This Young Bloke Is Very Happy That Abortion Will Remain A Crime In His State

    "When people come with a pro-life attitude it is not because they want to control people’s lives."

    Queensland university student Kurt Tucker watched with satisfaction as a push to decriminalise abortion in his state fell flat in parliament this week.

    Independent Cairns MP Rob Pyne withdrew legislation to decriminalise abortion on Tuesday, after the Liberal National Party opposition leader Tim Nicholls announced that “every single member” of his party would vote it down.

    "I am exceptionally happy that the bills were withdrawn, and I'd be very happy if they don't resurface in the parliament," Tucker told BuzzFeed News.

    "They were withdrawn so that Pyne and [pro-choice deputy premier Jackie Trad] didn't have to face the humiliation of it going down in flames in parliament."

    Abortion is only lawful in Queensland to prevent serious danger to a woman’s physical or mental health.

    "I think the laws as they stand are more of a statement [that] Queenslanders feel abortion isn’t necessarily something that we should be seeing on a large scale."

    Tucker, who is president of the University of Queensland's Liberal National Club, said the proposed legislation was "poorly drafted" and "didn't give the protections required for women and babies".

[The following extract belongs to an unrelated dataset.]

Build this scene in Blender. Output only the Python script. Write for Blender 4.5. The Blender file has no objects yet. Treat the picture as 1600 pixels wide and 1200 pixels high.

    "As far as I know there were no gestational limits," he said. "I think that probably the vast majority of terminations that are performed in the state I wouldn’t agree with being performed to begin with."

    Pyne's bill did in fact have a gestational limit, proposing that women 24 or more weeks into a pregnancy could only have an abortion if her doctors believed continuing the pregnancy would involve greater risk of physical or mental injury than if it was terminated.

    "The idea that a kind of vulnerable mother could be prosecuted does make me uncomfortable, but I fail to see how abortion to a large extent could be stopped without it being in the criminal code," Tucker said.

    "I don’t think it can be morally consistent to not prosecute a mother if you’re of the view that a human child has been killed, which at a certain point most people would agree with."

    Queenslanders on Tucker's "side of the debate" were misunderstood, he said.

    "When people come with a pro-life attitude it is not because they want to control people’s lives," Tucker said. "It is not because they want to tell women what to do. It is not because they want to be nasty and ruin someone’s life.

    "It is because, like me, you’ve come to a real view based on, for me, science, not religion, that at some point in gestation a fetus becomes a human being, and at that point, they should be protected by law."

    The signs at rallies from anti-abortion protesters were "supportive" and avoided shaming mothers for their decisions, he said.

    "On the other side, it is vulgar," said Tucker, who claimed he had seen signs displayed at pro-choice with messages including "I don't want a parasite living inside of me" and "Kill the bastards".

    Tucker said that rather than decriminalising abortion, the state should work on making adoption much easier and cheaper.

    The Queensland Labor government has promised, if reelected, to introduce a bill to “modernise Queensland’s abortion laws”, pending advice from the state’s Law Reform Commission.